Windshield wiper blades are a small but essential part of your vehicle. These car parts help to keep your visibility clear while driving in adverse weather conditions, and if they are not functioning properly can greatly increase the chances of an accident occurring. There are several different types of windshield wiper blades available on the market, each of which is slightly different from each other and as such has a different distinctive set of advantages and drawbacks. Understanding what each type of wiper blade has to offer can help you choose the best fit for your vehicle.

Bracket Blades

Common on most older vehicles, and sometimes still included on new vehicles depending on model and make, bracket blades are wiper blades that are housed within a bracket that has multiple contact points to ensure that the blade is flush against the windshield. This bracket, usually made out of metal, is attached to the wiper arm, and is a large surface that can collect debris, including snow, that can disrupt the windshield wiper's operation. The main advantage of this type of wiper blade is the fact that they are so cheap and usually come preinstalled on vehicles – however, they do not perform well in the winter, and can easily cause streaking or improper windshield cleaning if the bracket becomes damaged.

Beam Blades

Beam blades are quickly replacing bracket blades as the standard for windshield wipers.
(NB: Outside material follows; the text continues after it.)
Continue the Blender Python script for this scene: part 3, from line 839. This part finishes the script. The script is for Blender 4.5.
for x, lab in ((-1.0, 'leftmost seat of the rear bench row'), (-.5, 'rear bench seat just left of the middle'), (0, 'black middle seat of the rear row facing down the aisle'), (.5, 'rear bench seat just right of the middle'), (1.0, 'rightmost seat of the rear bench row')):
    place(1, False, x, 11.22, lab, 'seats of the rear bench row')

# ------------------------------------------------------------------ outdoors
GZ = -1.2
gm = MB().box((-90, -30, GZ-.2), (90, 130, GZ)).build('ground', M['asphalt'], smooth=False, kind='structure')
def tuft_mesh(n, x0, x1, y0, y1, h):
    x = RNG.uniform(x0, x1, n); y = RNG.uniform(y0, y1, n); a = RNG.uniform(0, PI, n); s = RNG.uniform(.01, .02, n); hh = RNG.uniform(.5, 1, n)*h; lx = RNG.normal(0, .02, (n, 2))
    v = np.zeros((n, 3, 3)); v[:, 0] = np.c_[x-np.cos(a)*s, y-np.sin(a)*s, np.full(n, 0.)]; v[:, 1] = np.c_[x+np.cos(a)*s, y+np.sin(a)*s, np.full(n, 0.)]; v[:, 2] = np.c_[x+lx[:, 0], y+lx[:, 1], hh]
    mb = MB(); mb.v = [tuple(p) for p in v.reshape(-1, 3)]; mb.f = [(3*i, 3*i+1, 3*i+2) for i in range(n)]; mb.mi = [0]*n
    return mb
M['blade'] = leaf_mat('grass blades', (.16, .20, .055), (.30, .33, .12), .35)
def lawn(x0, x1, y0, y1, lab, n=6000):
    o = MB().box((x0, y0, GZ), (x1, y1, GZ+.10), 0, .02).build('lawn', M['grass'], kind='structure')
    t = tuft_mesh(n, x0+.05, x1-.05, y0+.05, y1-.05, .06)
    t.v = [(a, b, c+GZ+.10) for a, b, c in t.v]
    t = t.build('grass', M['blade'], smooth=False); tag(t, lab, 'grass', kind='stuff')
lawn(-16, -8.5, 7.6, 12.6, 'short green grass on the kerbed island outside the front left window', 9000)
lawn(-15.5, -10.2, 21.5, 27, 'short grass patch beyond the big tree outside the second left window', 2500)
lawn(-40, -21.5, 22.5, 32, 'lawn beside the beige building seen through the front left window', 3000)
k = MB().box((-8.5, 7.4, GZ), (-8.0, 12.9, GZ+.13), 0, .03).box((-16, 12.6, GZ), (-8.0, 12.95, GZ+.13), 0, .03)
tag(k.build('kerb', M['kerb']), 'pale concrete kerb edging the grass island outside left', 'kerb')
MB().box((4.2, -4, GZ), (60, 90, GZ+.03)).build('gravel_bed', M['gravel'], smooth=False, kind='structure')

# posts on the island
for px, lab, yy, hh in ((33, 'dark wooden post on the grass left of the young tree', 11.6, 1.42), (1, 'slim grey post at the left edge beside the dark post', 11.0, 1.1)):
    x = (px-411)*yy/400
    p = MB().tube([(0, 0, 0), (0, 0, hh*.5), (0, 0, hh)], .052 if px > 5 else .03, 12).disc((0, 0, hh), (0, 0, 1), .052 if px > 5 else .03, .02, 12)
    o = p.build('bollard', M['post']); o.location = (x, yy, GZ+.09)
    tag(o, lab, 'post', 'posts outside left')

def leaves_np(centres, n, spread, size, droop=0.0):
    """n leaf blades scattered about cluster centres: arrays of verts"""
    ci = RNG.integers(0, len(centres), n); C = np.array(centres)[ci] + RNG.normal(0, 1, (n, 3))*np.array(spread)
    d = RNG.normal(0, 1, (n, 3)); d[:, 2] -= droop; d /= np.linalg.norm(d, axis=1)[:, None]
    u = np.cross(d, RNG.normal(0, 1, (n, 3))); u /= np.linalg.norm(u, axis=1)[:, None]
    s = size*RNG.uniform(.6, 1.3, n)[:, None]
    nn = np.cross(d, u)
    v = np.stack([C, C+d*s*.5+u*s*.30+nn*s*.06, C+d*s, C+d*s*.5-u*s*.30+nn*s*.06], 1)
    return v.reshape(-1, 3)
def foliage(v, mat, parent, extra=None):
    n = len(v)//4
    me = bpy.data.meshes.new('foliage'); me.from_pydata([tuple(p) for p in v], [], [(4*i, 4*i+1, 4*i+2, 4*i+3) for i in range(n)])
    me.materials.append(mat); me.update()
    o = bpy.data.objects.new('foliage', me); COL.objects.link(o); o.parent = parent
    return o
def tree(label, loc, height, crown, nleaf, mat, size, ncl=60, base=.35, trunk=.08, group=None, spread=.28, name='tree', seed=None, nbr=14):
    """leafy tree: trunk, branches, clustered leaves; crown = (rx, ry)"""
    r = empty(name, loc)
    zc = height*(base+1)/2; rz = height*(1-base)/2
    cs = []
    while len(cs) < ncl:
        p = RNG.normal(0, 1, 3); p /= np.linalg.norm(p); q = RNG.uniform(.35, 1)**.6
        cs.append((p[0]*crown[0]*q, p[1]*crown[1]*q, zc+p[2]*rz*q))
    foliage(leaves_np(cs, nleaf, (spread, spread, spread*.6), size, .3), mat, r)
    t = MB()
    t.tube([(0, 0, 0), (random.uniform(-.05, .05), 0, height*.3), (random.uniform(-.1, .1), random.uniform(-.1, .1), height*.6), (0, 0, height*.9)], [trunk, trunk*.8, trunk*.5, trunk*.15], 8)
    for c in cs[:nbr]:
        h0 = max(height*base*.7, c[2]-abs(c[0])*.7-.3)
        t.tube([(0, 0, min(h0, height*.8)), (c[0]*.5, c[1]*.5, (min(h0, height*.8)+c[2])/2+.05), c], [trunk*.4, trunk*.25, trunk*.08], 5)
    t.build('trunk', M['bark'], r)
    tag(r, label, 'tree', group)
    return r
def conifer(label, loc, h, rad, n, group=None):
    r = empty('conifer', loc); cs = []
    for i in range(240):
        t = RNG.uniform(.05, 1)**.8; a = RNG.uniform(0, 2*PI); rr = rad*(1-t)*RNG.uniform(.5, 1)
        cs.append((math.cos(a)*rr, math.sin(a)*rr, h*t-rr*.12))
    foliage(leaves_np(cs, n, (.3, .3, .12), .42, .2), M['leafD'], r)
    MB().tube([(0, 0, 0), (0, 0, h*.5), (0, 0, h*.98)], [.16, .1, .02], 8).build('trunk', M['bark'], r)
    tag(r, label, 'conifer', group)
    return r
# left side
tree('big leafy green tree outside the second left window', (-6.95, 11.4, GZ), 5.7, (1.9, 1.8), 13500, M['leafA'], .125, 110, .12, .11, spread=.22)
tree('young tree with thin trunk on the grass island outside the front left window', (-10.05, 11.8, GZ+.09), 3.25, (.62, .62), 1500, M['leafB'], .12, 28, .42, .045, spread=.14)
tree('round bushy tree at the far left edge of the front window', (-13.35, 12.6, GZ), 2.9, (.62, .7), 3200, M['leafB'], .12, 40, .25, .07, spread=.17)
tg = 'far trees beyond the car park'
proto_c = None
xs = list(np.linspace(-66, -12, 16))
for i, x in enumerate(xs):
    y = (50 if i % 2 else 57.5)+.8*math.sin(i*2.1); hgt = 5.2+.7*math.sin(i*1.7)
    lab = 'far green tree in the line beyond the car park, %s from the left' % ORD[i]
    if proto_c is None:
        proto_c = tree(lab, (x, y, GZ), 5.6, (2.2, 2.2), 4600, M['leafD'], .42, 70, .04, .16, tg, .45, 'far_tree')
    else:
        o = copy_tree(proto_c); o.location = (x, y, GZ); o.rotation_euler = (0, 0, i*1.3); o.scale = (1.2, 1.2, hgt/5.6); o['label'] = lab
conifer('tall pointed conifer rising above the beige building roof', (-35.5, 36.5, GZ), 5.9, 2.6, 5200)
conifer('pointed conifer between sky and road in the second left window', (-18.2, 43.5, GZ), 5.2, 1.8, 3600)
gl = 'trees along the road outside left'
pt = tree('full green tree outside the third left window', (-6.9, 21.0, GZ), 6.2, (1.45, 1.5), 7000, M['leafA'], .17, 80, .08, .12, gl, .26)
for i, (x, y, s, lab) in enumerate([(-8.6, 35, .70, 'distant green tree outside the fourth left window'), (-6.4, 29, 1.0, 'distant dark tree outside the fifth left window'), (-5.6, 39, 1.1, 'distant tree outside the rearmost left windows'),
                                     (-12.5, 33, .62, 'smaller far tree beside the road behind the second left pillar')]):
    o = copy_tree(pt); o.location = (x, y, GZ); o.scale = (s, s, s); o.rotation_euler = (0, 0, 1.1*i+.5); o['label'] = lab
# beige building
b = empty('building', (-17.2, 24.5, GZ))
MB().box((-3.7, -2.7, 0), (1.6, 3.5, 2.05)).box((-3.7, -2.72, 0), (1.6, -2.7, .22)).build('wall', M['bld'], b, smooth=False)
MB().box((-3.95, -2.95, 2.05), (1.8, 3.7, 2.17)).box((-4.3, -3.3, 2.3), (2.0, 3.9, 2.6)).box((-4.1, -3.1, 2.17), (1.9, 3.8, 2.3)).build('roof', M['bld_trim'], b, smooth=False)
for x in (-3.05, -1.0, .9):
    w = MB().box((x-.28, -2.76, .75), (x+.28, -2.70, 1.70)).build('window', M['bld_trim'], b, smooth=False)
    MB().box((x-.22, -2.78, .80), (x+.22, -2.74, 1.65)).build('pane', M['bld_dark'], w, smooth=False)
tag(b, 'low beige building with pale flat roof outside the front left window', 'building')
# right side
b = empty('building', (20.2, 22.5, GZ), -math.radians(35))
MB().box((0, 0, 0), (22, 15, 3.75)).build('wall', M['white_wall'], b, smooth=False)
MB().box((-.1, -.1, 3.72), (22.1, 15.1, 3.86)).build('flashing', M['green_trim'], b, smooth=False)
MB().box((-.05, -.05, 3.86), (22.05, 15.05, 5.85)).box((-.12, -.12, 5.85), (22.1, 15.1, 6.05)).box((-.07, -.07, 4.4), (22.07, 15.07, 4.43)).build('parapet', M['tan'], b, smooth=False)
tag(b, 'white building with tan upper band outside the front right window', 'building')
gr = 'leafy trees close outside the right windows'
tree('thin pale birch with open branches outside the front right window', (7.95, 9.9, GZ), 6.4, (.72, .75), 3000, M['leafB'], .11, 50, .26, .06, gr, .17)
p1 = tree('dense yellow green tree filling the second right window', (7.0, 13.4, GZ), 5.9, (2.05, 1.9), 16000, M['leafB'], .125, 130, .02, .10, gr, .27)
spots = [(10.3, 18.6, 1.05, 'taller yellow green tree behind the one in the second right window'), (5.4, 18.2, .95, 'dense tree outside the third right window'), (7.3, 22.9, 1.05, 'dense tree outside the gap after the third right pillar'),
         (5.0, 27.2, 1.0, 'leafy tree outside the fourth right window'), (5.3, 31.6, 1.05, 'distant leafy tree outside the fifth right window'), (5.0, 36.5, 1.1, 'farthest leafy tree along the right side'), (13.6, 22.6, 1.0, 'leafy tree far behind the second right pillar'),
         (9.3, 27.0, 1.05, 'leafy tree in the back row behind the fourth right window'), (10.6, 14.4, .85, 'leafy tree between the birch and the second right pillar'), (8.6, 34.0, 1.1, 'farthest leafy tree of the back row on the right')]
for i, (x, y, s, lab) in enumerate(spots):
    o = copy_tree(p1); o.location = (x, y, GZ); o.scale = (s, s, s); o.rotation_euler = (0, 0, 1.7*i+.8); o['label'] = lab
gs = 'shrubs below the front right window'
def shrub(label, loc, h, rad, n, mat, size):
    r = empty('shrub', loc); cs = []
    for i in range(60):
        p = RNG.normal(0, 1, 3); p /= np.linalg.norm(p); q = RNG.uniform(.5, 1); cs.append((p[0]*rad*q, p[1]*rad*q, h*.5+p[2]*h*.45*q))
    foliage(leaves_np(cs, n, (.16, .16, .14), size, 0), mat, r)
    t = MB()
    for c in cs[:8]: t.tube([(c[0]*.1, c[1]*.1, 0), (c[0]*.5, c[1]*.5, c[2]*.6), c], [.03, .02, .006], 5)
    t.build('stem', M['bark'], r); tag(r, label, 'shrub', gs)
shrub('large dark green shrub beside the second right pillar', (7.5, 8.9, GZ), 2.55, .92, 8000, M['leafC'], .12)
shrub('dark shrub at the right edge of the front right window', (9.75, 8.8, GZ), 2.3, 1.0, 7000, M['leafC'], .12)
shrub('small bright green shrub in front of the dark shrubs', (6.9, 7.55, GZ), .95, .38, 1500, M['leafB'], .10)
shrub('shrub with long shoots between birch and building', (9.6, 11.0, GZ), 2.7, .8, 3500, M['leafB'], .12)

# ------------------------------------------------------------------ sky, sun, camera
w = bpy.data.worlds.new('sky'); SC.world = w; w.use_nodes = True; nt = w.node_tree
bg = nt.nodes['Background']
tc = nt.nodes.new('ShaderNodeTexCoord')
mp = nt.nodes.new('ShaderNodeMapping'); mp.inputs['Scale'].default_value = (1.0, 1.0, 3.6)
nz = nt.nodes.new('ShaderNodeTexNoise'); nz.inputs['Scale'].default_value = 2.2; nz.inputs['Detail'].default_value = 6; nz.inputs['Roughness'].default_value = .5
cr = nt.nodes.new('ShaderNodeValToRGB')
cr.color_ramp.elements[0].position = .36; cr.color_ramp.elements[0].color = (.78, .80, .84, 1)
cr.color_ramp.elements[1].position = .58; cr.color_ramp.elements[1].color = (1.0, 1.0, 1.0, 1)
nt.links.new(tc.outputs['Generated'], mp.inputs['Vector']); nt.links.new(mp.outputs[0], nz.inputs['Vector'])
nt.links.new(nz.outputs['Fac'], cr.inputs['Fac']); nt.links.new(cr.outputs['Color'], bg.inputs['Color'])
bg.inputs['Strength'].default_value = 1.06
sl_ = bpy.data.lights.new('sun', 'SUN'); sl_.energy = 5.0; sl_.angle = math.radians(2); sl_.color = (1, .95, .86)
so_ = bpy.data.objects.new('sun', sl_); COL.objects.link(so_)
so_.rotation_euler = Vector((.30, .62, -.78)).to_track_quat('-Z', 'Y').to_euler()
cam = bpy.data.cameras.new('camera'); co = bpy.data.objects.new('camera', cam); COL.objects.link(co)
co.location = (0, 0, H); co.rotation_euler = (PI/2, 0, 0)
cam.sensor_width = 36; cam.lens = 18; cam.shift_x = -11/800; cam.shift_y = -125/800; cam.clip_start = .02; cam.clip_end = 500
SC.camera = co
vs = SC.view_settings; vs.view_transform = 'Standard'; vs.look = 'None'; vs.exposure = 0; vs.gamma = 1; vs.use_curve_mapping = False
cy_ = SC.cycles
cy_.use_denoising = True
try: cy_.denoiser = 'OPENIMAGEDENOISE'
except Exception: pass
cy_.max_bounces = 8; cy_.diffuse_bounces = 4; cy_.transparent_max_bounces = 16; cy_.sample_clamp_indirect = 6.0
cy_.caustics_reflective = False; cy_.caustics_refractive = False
They are made out of a piece of metal that is encased in rubber, forming the blade while ensuring that it cannot be bent out of shape. This design gives beam blades a much lower profile when compared to bracket blades, reducing the chances of ice and snow building up on the wiper blades and making them better able to operate in the winter months. Additionally, since the metal within the blade is shaped to the windshield, it provides consistent contact throughout the entirety of the blade, unlike bracket blades which only several pressure points to hold the blade against the glass.

Hybrid Blades

Hybrid blades, like their name suggests, combine the design of both bracket and beam wiper blades. They are encased in a low profile covering, making it harder for snow and ice to build up on them than on bracket blades, while still making use of the framework of bracket blades to help keep costs low. Hybrid blades are a good midpoint for car owners, allowing for an affordable upgrade of bracket blades.